Work to complete = Leave out the pictures and retype only the lines from the opening line to the line that holds "mb.build('flue', M['darkc'], st)", both ends included.

Supplied information =
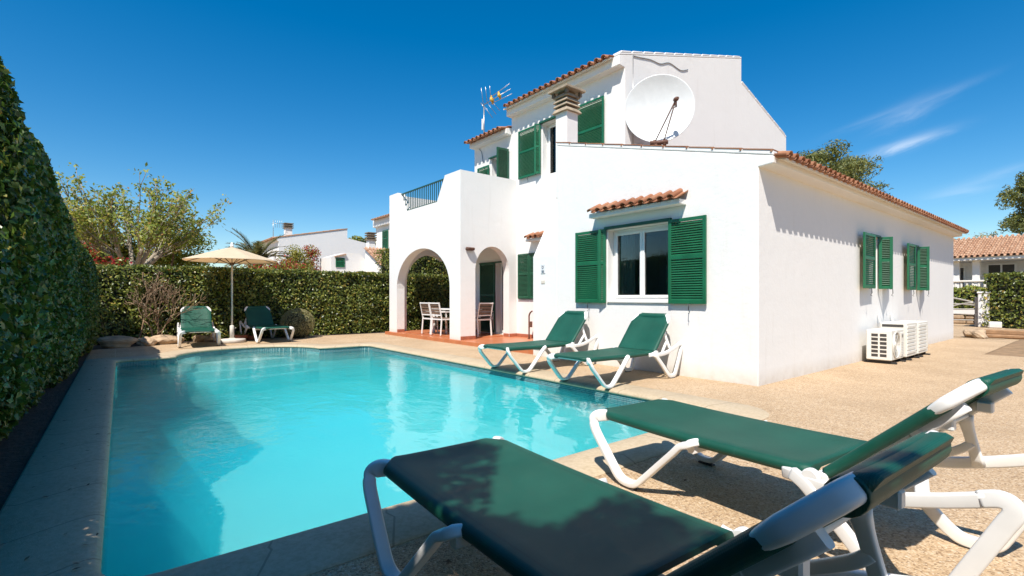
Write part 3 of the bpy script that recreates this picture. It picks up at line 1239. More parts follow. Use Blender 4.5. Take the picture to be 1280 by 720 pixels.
    b = mb.add([(0.0, 4.057, -.3), (1.4, 4.057, -.3), (1.4, 4.80, -.3), (0.0, 4.80, -.3),
                (0.0, 4.057, 2.12), (1.4, 4.057, 2.12), (1.4, 4.80, 2.12), (0.0, 4.80, 2.12),
                (.72, 4.057, 3.62), (1.4, 4.057, 3.62), (1.4, 4.70, 3.62), (.72, 4.70, 3.62)])
    for q in ((0, 1, 5, 4), (1, 2, 6, 5), (2, 3, 7, 6), (3, 0, 4, 7), (4, 5, 9, 8), (5, 6, 10, 9), (6, 7, 11, 10), (7, 4, 8, 11), (8, 9, 10, 11), (0, 3, 2, 1)):
        mb.face([b + i for i in q])
    add_bevel(mb.build('chimney_breast', M['plaster'], root), .014)
    mb = MB()
    mb.box(.38, .72, 4.15, 4.49, 3.4, 5.24)
    st = mb.build('chimney', M['plaster'], root, bevel=.012)
    mb = MB()
    cx, cy = .55, 4.32
    for hw, z0, z1 in ((.235, 5.215, 5.275), (.215, 5.345, 5.39), (.215, 5.44, 5.485), (.215, 5.535, 5.58)):
        b = mb.add([(cx - hw, cy - hw, z0), (cx + hw, cy - hw, z0), (cx + hw, cy + hw, z0), (cx - hw, cy + hw, z0)] +
                   [(cx - hw * .78, cy - hw * .78, z1 + .03), (cx + hw * .78, cy - hw * .78, z1 + .03), (cx + hw * .78, cy + hw * .78, z1 + .03), (cx - hw * .78, cy + hw * .78, z1 + .03)])
        for q in ((0, 3, 2, 1), (4, 5, 6, 7), (0, 1, 5, 4), (1, 2, 6, 5), (2, 3, 7, 6), (3, 0, 4, 7)):
            mb.face([b + i for i in q])
    mb.box(cx - .29, cx + .29, cy - .29, cy + .29, 5.665, 5.715)
    mb.build('cap', M['concrete'], st, bevel=.006)
    mb = MB()
    mb.box(cx - .13, cx + .13, cy - .13, cy + .13, 5.245, 5.664)
    for sx in (-.2, .2):
        for sy in (-.2, .2):
            mb.box(cx + sx - .03, cx + sx + .03, cy + sy - .03, cy + sy + .03, 5.57, 5.664)
    mb.build('flue', M['darkc'], st)

    # ---- windows
    def hooks(win, pts, n):
        n = Vector(n)
        for p in pts:
            hb = MB()
            p = Vector(p)
            hb.tube([p, p + n * .05, p + n * .055 - Vector((0, 0, .09))], .007, 6)
            hb.tube([p + n * .055 - Vector((0, 0, .09)), p + n * .03 - Vector((0, 0, .13)), p + n * .06 - Vector((0, 0, .15))], .005, 6)
            hb.build('shutter_hook', M['black'], win)

    # the big front window: opening Y 1.42..2.72, shutters folded back on both sides
    w = make_window(root, (0, 1.42, 1.19), (0, 1, 0), (-1, 0, 0), 1.30, 1.30, .16)
    mb = MB()
    mb.box(-.03, .15, 1.425, 2.715, 1.165, 1.192)
    mb.build('sill', M['plaster'], w)
    mb = MB()
    mb.grid(lambda u, v: (.25 + .02 * math.sin(u * 30) * (.5 + .5 * v), 2.30 + .38 * u, 1.2 + 1.28 * v), 40, 6)
    mb.build('curtain', M['curtain'], w)
    mb = MB()
    mb.grid(lambda u, v: (.25 + .02 * math.sin(u * 22 + 1) * (.5 + .5 * v), 1.44 + .20 * u, 1.2 + 1.28 * v), 30, 6)
    mb.build('curtain', M['curtain'], w)
    mb = MB()
    mb.box(-.06, -.003, 1.38, 2.76, 2.495, 2.545)
    mb.build('lintel_bar', M['dkgreen'], w)
    mb = MB()
    shutter(mb, (-.05, .755, 1.15), (0, 1, 0), (-1, 0, 0), .655, 1.36)
    mb.build('shutter', M['green'], w)
    mb = MB()
    shutter(mb, (-.05, 2.86, 1.15), (0, 1, 0), (-1, 0, 0), .62, 1.36)
    # the folded second leaf seen on edge
    shutter(mb, (-.03, 2.735, 1.15), (-.35, .62, 0), (-.62, -.35, 0), .14, 1.36, fr=.05)
    mb.build('shutter', M['green'], w)
    hooks(w, [(-.05, 1.02, 1.15), (-.05, 3.12, 1.15)], (-1, 0, 0))
    # tiled hood over it
    mb = MB()
    mb.prism([(1.12, 2.72), (3.00, 2.72), (3.00, 2.80), (1.12, 2.80)], 0, -.20, -.002)
    hood = mb.build('window_hood', M['plaster'], w, bevel=.008)
    mb = MB()
    roof_tiles(mb, Vector((-.27, 1.13, 2.80)), (0, 1, 0), Vector((.30, 0, .17)), 10, .187, .29, row=.30, h=.043)
    mb.build('hood_tiles', M['tile'], w, recalc=False)

    # right wall windows (faces -Y); shutters folded back, standing off the wall
    for i, x in enumerate((4.86, 7.96)):
        w = make_window(root, (x, 0, 1.44), (1, 0, 0), (0, -1, 0), .50, 1.06, .20, sashes=1)
        mb = MB()
        shutter(mb, (x - .74, -.115, 1.43), (1, .02, 0), (.02, -1, 0), .72, 1.08)
        mb.build('shutter', M['green'], w)
        mb = MB()
        shutter(mb, (x + .50, -.03, 1.43), (.42, -.90, 0), (.90, .42, 0), .24, 1.08)
        shutter(mb, (x + .62, -.20, 1.43), (.97, .20, 0), (.20, -.97, 0), .62, 1.08)
        mb.build('shutter', M['green'], w)
        mb = MB()
        mb.box(x - .05, x + .60, -.05, -.003, 2.503, 2.545)
        mb.build('lintel_bar', M['dkgreen'], w)
        hooks(w, [(x - .40, -.10, 1.43), (x + .92, -.12, 1.43)], (0, -1, 0))

    # upper window behind the chimney: opening Y 5.60..6.90, shutters both sides
    w = make_window(root, (2.2, 5.60, 4.60), (0, 1, 0), (-1, 0, 0), 1.30, 1.48, .20)
    mb = MB()
    shutter(mb, (2.14, 4.64, 4.58), (0, 1, 0), (-1, 0, 0), .92, 1.56)
    mb.build('shutter', M['green'], w)
    mb = MB()
    shutter(mb, (2.13, 7.10, 4.70), (0, 1, 0), (-1, 0, 0), .76, 1.40)
    shutter(mb, (2.16, 6.93, 4.70), (-.45, .70, 0), (-.70, -.45, 0), .18, 1.40, fr=.05)
    mb.build('shutter', M['green'], w)
    mb = MB()
    mb.box(2.12, 2.197, 5.52, 6.96, 6.085, 6.135)
    mb.build('lintel_bar', M['dkgreen'], w)
    hooks(w, [(2.14, 7.4, 4.70)], (-1, 0, 0))

    # terrace door of the lower block, one leaf standing out at a right angle
    w = make_window(root, (2.2, 8.42, 3.02), (0, 1, 0), (-1, 0, 0), .86, 2.60, .18, sashes=1)
    mb = MB()
    shutter(mb, (2.16, 8.36, 3.10), (-.97, .10, 0), (.1, .97, 0), .42, 2.62, fr=.055)
    mb.build('shutter', M['dkgreen'], w)
    mb = MB()
    shutter(mb, (2.14, 9.34, 3.10), (0, 1, 0), (-1, 0, 0), .62, 2.35)
    mb.build('shutter', M['green'], w)
    mb = MB()
    mb.box(2.12, 2.197, 8.38, 9.34, 5.625, 5.665)
    mb.build('lintel_bar', M['dkgreen'], w)

    # little window on the main front with its small hood
    w = make_window(root, (2.2, 7.05, 1.2), (0, 1, 0), (-1, 0, 0), .90, 1.30, .12, sashes=1)
    mb = MB()
    shutter(mb, (2.16, 7.42, 1.22), (0, 1, 0), (-1, 0, 0), .50, 1.30)
    mb.build('shutter', M['dkgreen'], w)
    mb = MB()
    shutter(mb, (2.16, 6.90, 1.22), (0, 1, 0), (-1, 0, 0), .50, 1.30)
    mb.build('shutter', M['dkgreen'], w)
    mb = MB()
    mb.prism([(6.72, 2.83), (7.36, 2.83), (7.36, 2.90), (6.72, 2.90)], 0, 1.97, 2.198)
    mb.build('window_hood', M['plaster'], w, bevel=.006)
    mb = MB()
    roof_tiles(mb, Vector((1.90, 6.74, 2.90)), (0, 1, 0), Vector((.30, 0, .15)), 3, .205, .30, row=.30, h=.055)
    mb.build('hood_tiles', M['tile'], w, recalc=False)

    # porch door with dark green shutter leaves
    d = make_window(root, (2.2, 8.40, .122), (0, 1, 0), (-1, 0, 0), .63, 2.2, .16, sashes=1)
    d.name = 'porch_door'
    mb = MB()
    shutter(mb, (2.165, 9.06, .16), (0, 1, 0), (-1, 0, 0), .80, 2.18)
    mb.build('shutter', M['dkgreen'], d)
    mb = MB()
    mb.box(2.15, 2.197, 8.38, 9.9, 2.325, 2.37)
    mb.build('lintel_bar', M['dkgreen'], d)

    # ---- balcony railing in the notch of the parapet, and a return along the far end
    mb = MB()
    mb.box(.33, .37, 8.80, 11.86, 4.655, 4.695)
    mb.box(.335, .365, 9.28, 11.36, 4.075, 4.10)
    y = 8.93
    while y < 11.8:
        zb = 4.03 + max(0, (9.27 - y) / .43 * .67, (y - 11.37) / .44 * .67) + .004
        mb.box(.341, .359, y - .009, y + .009, min(zb, 4.6), 4.66)
        y += .118
    mb.build('railing', M['rail'], root)
    # timber-green trellis on the terrace behind it
    # cable looping down the upper front and over the gable wall
    mb = MB()
    mb.tube(smooth_path([(2.19, 9.95, 6.1), (2.185, 9.8, 5.95), (2.185, 9.72, 5.6), (2.185, 9.62, 5.35), (2.185, 9.66, 5.1)], 5), .012, 5)
    mb.build('cable', M['steel'], root)
    mb = MB()
    mb.tube(smooth_path([(2.50, 4.052, 6.98), (2.75, 4.052, 7.02), (3.2, 4.052, 7.10), (3.6, 4.052, 7.12), (4.0, 4.052, 7.26), (4.5, 4.052, 7.22), (4.85, 4.052, 7.34)], 5), .012, 5)
    mb.build('cable', M['steel'], root)
    mb = MB()
    mb.tube([(2.50, 4.052, 6.98), (2.50, 4.052, 4.5)], .009, 5)
    mb.build('cable', M['steel'], root)
    return root


VILLA = villa()


# ------------------------------------------------------------------ things fixed to or leaning on the villa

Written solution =
Write part 3 of the bpy script that recreates this picture. It picks up at line 1239. More parts follow. Use Blender 4.5. Take the picture to be 1280 by 720 pixels.
    b = mb.add([(0.0, 4.057, -.3), (1.4, 4.057, -.3), (1.4, 4.80, -.3), (0.0, 4.80, -.3),
                (0.0, 4.057, 2.12), (1.4, 4.057, 2.12), (1.4, 4.80, 2.12), (0.0, 4.80, 2.12),
                (.72, 4.057, 3.62), (1.4, 4.057, 3.62), (1.4, 4.70, 3.62), (.72, 4.70, 3.62)])
    for q in ((0, 1, 5, 4), (1, 2, 6, 5), (2, 3, 7, 6), (3, 0, 4, 7), (4, 5, 9, 8), (5, 6, 10, 9), (6, 7, 11, 10), (7, 4, 8, 11), (8, 9, 10, 11), (0, 3, 2, 1)):
        mb.face([b + i for i in q])
    add_bevel(mb.build('chimney_breast', M['plaster'], root), .014)
    mb = MB()
    mb.box(.38, .72, 4.15, 4.49, 3.4, 5.24)
    st = mb.build('chimney', M['plaster'], root, bevel=.012)
    mb = MB()
    cx, cy = .55, 4.32
    for hw, z0, z1 in ((.235, 5.215, 5.275), (.215, 5.345, 5.39), (.215, 5.44, 5.485), (.215, 5.535, 5.58)):
        b = mb.add([(cx - hw, cy - hw, z0), (cx + hw, cy - hw, z0), (cx + hw, cy + hw, z0), (cx - hw, cy + hw, z0)] +
                   [(cx - hw * .78, cy - hw * .78, z1 + .03), (cx + hw * .78, cy - hw * .78, z1 + .03), (cx + hw * .78, cy + hw * .78, z1 + .03), (cx - hw * .78, cy + hw * .78, z1 + .03)])
        for q in ((0, 3, 2, 1), (4, 5, 6, 7), (0, 1, 5, 4), (1, 2, 6, 5), (2, 3, 7, 6), (3, 0, 4, 7)):
            mb.face([b + i for i in q])
    mb.box(cx - .29, cx + .29, cy - .29, cy + .29, 5.665, 5.715)
    mb.build('cap', M['concrete'], st, bevel=.006)
    mb = MB()
    mb.box(cx - .13, cx + .13, cy - .13, cy + .13, 5.245, 5.664)
    for sx in (-.2, .2):
        for sy in (-.2, .2):
            mb.box(cx + sx - .03, cx + sx + .03, cy + sy - .03, cy + sy + .03, 5.57, 5.664)
    mb.build('flue', M['darkc'], st)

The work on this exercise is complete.